Speaking at the annual Labour Party conference last Tuesday, here’s a bit of what Prime Minister Tony Blair said about he ongoing war in Iraq and his critics at home:
“I know there are people, good people, who disagreed with the decision to remove Saddam by force. Yes, several hundred people stoned British troops in Basra. Yes, several thousand run the terrorist insurgency around Baghdad. And yes, as a result of the fighting, innocent people tragically died. The way to stop the innocent dying is not to retreat, to withdraw, to hand these people over to the mercy of religious fanatics or relics of Saddam, but to stand up for their right to decide their government in the same democratic way the British people do.”

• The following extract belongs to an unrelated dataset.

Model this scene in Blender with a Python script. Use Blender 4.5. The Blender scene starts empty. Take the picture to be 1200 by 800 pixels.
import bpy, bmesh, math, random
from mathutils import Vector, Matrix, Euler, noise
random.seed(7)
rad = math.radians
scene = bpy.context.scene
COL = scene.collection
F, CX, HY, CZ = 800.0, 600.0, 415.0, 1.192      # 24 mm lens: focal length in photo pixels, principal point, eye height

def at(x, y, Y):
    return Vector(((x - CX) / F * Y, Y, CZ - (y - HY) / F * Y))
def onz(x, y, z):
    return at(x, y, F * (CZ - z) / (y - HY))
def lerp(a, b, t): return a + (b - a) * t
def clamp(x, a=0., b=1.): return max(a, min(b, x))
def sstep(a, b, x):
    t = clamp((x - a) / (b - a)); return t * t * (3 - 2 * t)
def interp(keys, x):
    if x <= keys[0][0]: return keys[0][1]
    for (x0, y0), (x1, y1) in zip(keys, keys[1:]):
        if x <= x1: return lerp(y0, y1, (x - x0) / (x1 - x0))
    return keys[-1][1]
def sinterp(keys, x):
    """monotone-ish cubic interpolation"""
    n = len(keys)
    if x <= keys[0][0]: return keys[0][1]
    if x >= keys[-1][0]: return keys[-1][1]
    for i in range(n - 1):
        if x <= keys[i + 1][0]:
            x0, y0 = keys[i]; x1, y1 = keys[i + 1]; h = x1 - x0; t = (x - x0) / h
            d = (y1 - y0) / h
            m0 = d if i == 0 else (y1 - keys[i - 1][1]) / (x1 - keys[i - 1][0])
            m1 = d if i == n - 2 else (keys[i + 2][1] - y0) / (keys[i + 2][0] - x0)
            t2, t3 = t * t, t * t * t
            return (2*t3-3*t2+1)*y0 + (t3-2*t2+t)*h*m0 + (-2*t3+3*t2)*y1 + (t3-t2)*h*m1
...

Blair also defended his partnership with President Bush, saying “Britain should remain the strongest ally of the United States.” “I never doubted after Sept. 11 that our place was alongside America and I don’t doubt it now. And for a very simple reason,” he said. “Terrorism struck most dramatically in New York but it was aimed then and is aimed now at us all, at our way of life.”

I remember when Tony Blair attended President Bush’s address to a Joint Session of Congress a few days after 9/11. I remember thinking how that was a *true* ally. In those uncertain days when we expected the next attack would come soon,he was right there in the biggest bulls-eye on the planet, even though he didn’t have to be.
I read this last night, excellent piece by George Will along the same lines.
It is excellent and states why we have to do what we do to fight terrorism.